[BEGIN]

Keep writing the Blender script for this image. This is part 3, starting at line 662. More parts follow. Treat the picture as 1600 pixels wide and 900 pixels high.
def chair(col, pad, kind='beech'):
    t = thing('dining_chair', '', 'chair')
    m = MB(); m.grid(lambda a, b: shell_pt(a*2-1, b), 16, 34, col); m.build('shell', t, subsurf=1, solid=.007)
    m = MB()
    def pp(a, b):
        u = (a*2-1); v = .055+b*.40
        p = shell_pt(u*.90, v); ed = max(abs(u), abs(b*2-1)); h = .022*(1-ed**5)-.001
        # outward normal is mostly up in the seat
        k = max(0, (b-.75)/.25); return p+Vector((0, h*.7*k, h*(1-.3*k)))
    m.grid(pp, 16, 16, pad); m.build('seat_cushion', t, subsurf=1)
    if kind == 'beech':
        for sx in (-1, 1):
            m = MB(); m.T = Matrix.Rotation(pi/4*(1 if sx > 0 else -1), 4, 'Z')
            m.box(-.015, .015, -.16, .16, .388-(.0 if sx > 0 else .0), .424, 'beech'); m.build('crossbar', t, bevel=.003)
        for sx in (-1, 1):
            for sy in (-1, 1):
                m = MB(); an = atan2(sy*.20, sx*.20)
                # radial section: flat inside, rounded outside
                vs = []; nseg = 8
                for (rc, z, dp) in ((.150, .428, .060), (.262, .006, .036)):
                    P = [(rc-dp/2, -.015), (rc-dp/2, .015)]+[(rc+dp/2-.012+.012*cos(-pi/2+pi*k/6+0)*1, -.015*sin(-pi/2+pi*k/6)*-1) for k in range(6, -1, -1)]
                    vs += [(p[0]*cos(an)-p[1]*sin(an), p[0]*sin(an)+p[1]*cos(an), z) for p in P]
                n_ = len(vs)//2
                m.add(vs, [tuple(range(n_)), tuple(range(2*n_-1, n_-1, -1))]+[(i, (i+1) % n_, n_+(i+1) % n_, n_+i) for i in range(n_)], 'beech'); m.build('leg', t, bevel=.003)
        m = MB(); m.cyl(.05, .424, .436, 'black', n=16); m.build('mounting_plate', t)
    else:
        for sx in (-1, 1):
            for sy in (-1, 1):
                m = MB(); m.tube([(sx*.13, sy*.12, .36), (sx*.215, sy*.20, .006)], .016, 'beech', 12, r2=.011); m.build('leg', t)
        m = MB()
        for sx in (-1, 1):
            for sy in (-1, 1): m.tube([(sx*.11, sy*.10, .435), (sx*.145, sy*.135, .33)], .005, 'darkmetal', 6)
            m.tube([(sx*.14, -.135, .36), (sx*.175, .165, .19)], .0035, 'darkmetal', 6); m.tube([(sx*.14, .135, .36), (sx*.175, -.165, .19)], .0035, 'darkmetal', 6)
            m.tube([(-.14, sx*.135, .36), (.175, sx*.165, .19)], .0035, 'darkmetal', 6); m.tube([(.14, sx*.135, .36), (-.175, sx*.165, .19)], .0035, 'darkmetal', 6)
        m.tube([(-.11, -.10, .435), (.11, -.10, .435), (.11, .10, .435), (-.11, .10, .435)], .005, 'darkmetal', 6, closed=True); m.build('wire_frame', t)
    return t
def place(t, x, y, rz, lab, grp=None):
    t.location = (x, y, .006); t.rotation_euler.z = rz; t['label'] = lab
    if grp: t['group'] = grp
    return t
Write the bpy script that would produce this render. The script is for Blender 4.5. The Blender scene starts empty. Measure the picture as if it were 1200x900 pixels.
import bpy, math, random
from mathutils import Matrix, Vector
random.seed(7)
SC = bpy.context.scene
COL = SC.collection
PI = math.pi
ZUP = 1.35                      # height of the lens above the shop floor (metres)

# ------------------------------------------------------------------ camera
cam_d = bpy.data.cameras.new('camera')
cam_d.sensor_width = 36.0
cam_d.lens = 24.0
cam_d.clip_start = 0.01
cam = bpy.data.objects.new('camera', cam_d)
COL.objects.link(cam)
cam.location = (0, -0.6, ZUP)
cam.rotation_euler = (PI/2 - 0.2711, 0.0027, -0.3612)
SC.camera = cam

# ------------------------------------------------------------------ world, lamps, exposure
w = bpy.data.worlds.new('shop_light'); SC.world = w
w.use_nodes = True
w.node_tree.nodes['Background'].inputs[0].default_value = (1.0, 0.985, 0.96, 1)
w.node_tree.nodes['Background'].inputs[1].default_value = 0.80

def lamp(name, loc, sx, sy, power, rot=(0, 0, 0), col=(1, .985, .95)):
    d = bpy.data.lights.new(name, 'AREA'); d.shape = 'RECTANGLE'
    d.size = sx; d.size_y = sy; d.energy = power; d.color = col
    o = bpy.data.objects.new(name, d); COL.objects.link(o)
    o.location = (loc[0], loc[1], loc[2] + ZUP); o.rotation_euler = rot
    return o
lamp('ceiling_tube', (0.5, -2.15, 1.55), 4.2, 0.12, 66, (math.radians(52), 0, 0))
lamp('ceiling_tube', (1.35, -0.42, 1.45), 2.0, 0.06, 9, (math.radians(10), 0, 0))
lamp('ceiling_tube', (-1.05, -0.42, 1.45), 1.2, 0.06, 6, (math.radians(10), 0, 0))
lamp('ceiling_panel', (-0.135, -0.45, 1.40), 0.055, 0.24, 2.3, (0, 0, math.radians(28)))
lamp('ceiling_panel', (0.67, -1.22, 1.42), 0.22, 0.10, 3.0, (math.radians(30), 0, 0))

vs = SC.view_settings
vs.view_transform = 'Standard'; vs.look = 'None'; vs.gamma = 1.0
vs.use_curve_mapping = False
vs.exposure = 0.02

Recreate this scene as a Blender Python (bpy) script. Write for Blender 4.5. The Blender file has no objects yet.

[END]

-- Work to do --
Retype each record exactly, leaving nothing out.

-- Completed task --
Keep writing the Blender script for this image. This is part 3, starting at line 662. More parts follow. Treat the picture as 1600 pixels wide and 900 pixels high.
def chair(col, pad, kind='beech'):
    t = thing('dining_chair', '', 'chair')
    m = MB(); m.grid(lambda a, b: shell_pt(a*2-1, b), 16, 34, col); m.build('shell', t, subsurf=1, solid=.007)
    m = MB()
    def pp(a, b):
        u = (a*2-1); v = .055+b*.40
        p = shell_pt(u*.90, v); ed = max(abs(u), abs(b*2-1)); h = .022*(1-ed**5)-.001
        # outward normal is mostly up in the seat
        k = max(0, (b-.75)/.25); return p+Vector((0, h*.7*k, h*(1-.3*k)))
    m.grid(pp, 16, 16, pad); m.build('seat_cushion', t, subsurf=1)
    if kind == 'beech':
        for sx in (-1, 1):
            m = MB(); m.T = Matrix.Rotation(pi/4*(1 if sx > 0 else -1), 4, 'Z')
            m.box(-.015, .015, -.16, .16, .388-(.0 if sx > 0 else .0), .424, 'beech'); m.build('crossbar', t, bevel=.003)
        for sx in (-1, 1):
            for sy in (-1, 1):
                m = MB(); an = atan2(sy*.20, sx*.20)
                # radial section: flat inside, rounded outside
                vs = []; nseg = 8
                for (rc, z, dp) in ((.150, .428, .060), (.262, .006, .036)):
                    P = [(rc-dp/2, -.015), (rc-dp/2, .015)]+[(rc+dp/2-.012+.012*cos(-pi/2+pi*k/6+0)*1, -.015*sin(-pi/2+pi*k/6)*-1) for k in range(6, -1, -1)]
                    vs += [(p[0]*cos(an)-p[1]*sin(an), p[0]*sin(an)+p[1]*cos(an), z) for p in P]
                n_ = len(vs)//2
                m.add(vs, [tuple(range(n_)), tuple(range(2*n_-1, n_-1, -1))]+[(i, (i+1) % n_, n_+(i+1) % n_, n_+i) for i in range(n_)], 'beech'); m.build('leg', t, bevel=.003)
        m = MB(); m.cyl(.05, .424, .436, 'black', n=16); m.build('mounting_plate', t)
    else:
        for sx in (-1, 1):
            for sy in (-1, 1):
                m = MB(); m.tube([(sx*.13, sy*.12, .36), (sx*.215, sy*.20, .006)], .016, 'beech', 12, r2=.011); m.build('leg', t)
        m = MB()
        for sx in (-1, 1):
            for sy in (-1, 1): m.tube([(sx*.11, sy*.10, .435), (sx*.145, sy*.135, .33)], .005, 'darkmetal', 6)
            m.tube([(sx*.14, -.135, .36), (sx*.175, .165, .19)], .0035, 'darkmetal', 6); m.tube([(sx*.14, .135, .36), (sx*.175, -.165, .19)], .0035, 'darkmetal', 6)
            m.tube([(-.14, sx*.135, .36), (.175, sx*.165, .19)], .0035, 'darkmetal', 6); m.tube([(.14, sx*.135, .36), (-.175, sx*.165, .19)], .0035, 'darkmetal', 6)
        m.tube([(-.11, -.10, .435), (.11, -.10, .435), (.11, .10, .435), (-.11, .10, .435)], .005, 'darkmetal', 6, closed=True); m.build('wire_frame', t)
    return t
def place(t, x, y, rz, lab, grp=None):
    t.location = (x, y, .006); t.rotation_euler.z = rz; t['label'] = lab
    if grp: t['group'] = grp
    return t
Write the bpy script that would produce this render. The script is for Blender 4.5. The Blender scene starts empty. Measure the picture as if it were 1200x900 pixels.
import bpy, math, random
from mathutils import Matrix, Vector
random.seed(7)
SC = bpy.context.scene
COL = SC.collection
PI = math.pi
ZUP = 1.35                      # height of the lens above the shop floor (metres)

# ------------------------------------------------------------------ camera
cam_d = bpy.data.cameras.new('camera')
cam_d.sensor_width = 36.0
cam_d.lens = 24.0
cam_d.clip_start = 0.01
cam = bpy.data.objects.new('camera', cam_d)
COL.objects.link(cam)
cam.location = (0, -0.6, ZUP)
cam.rotation_euler = (PI/2 - 0.2711, 0.0027, -0.3612)
SC.camera = cam

# ------------------------------------------------------------------ world, lamps, exposure
w = bpy.data.worlds.new('shop_light'); SC.world = w
w.use_nodes = True
w.node_tree.nodes['Background'].inputs[0].default_value = (1.0, 0.985, 0.96, 1)
w.node_tree.nodes['Background'].inputs[1].default_value = 0.80

def lamp(name, loc, sx, sy, power, rot=(0, 0, 0), col=(1, .985, .95)):
    d = bpy.data.lights.new(name, 'AREA'); d.shape = 'RECTANGLE'
    d.size = sx; d.size_y = sy; d.energy = power; d.color = col
    o = bpy.data.objects.new(name, d); COL.objects.link(o)
    o.location = (loc[0], loc[1], loc[2] + ZUP); o.rotation_euler = rot
    return o
lamp('ceiling_tube', (0.5, -2.15, 1.55), 4.2, 0.12, 66, (math.radians(52), 0, 0))
lamp('ceiling_tube', (1.35, -0.42, 1.45), 2.0, 0.06, 9, (math.radians(10), 0, 0))
lamp('ceiling_tube', (-1.05, -0.42, 1.45), 1.2, 0.06, 6, (math.radians(10), 0, 0))
lamp('ceiling_panel', (-0.135, -0.45, 1.40), 0.055, 0.24, 2.3, (0, 0, math.radians(28)))
lamp('ceiling_panel', (0.67, -1.22, 1.42), 0.22, 0.10, 3.0, (math.radians(30), 0, 0))

vs = SC.view_settings
vs.view_transform = 'Standard'; vs.look = 'None'; vs.gamma = 1.0
vs.use_curve_mapping = False
vs.exposure = 0.02

Recreate this scene as a Blender Python (bpy) script. Write for Blender 4.5. The Blender file has no objects yet.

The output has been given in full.